Toda verdadera belleza
tiende hacia la suprema armonía, emana armonía a su alrededor dispersando una
luz benefactora. Cuando la autenticidad de la belleza se ve garantizada por la
bondad, nos encontramos en el estado superior de la belleza, la que va en el
sentido de la vida abierta. La belleza es la nobleza del bien, el placer del
bien, el goce del bien. La bondad que alimenta a la belleza es exigencia misma,
exigencia de justicia, de dignidad, de generosidad, de responsabilidad, de
elevación hacia la pasión espiritual.
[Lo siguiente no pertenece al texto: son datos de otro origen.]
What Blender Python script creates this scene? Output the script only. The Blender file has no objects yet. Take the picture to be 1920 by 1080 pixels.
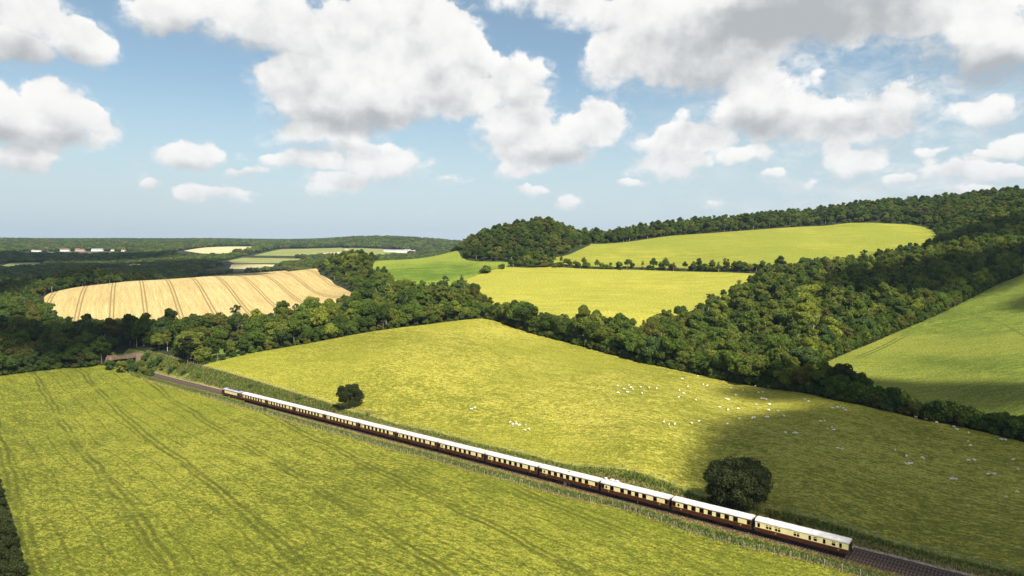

La belleza como redención.
La verdadera belleza –la
que adviene y se revela, la que es un aparecer que conmueve de repente al alma
que la capta– es resultado del encuentro de dos seres, o del espíritu humano
con el universo vivo. Y la obra de belleza, siempre nacida de un “entre”, es un
tres que, al brotar del dos en
interacción, permite a éste superarse. Si hay transcendencia, está en
esa superación.
Cuando, ante una escena de
naturaleza, un árbol que florece, un pájaro que vuela graznando, un rayo de sol
o de luna que ilumina un momento de silencio, de repente uno pasa al otro lado
de la escena, se encuentra más allá de la pantalla de los fenómenos y siente la
impresión de una presencia entera, indivisa, inexplicable y sin embargo
innegable, como un don generoso que hace que todo esté allí milagrosamente,
difundiendo una luz del color del origen, murmurando un canto nativo de corazón
a corazón, de alma a alma.
El infinito buscado es
efectivamente un in-finito. Ese vacío movido por el hálito encierra una espera,
una escucha que está dispuesta a acoger un nuevo advenimiento, anunciador de un
nuevo acuerdo. Para lograrlo, el artista, por su parte, siempre está dispuesto
a sufrir dolor y tristeza, privaciones y pérdidas, hasta dejarse consumir por
el fuego de su acto, dejarse aspirar por el espacio de la obra. Sabe que la
belleza, más que un dato, es un don supremo de parte de lo que ha sido
ofrecido. Y que, para el hombre, más que un logro, siempre será un desafío, una
apuesta.
En el seno de una obra, el hálito rítmico
genera estructura, unifica, suscita metamorfosis y transformación. En los
vacíos es donde se regenera y circula el Hálito. Estos vacíos dan respiración a
una obra, puntúan sus formas y permiten que advenga lo inesperado.
La belleza atrae la
belleza, la aumenta y la eleva. A partir de ahí, de mirada en mirada, el sujeto
aspira quizá –si la inspiración se presenta– a un encuentro supremo, el que lo
uniría a la mirada inicial del universo. Sin que necesite una creencia, siente
quizá por instinto que ese universo, que ha sido capaz de engendrar seres
dotados de mirada, debió de poseer también una mirada. Si el universo se creó,
debió de “verse” crear, y de “decirse”: “es bello”, o más sencillamente: “esto
es, efectivamente”. Si ese “es bello” no hubiera sido dicho, ¿habría sido el
hombre capaz de decir algún día: “Es bello”?.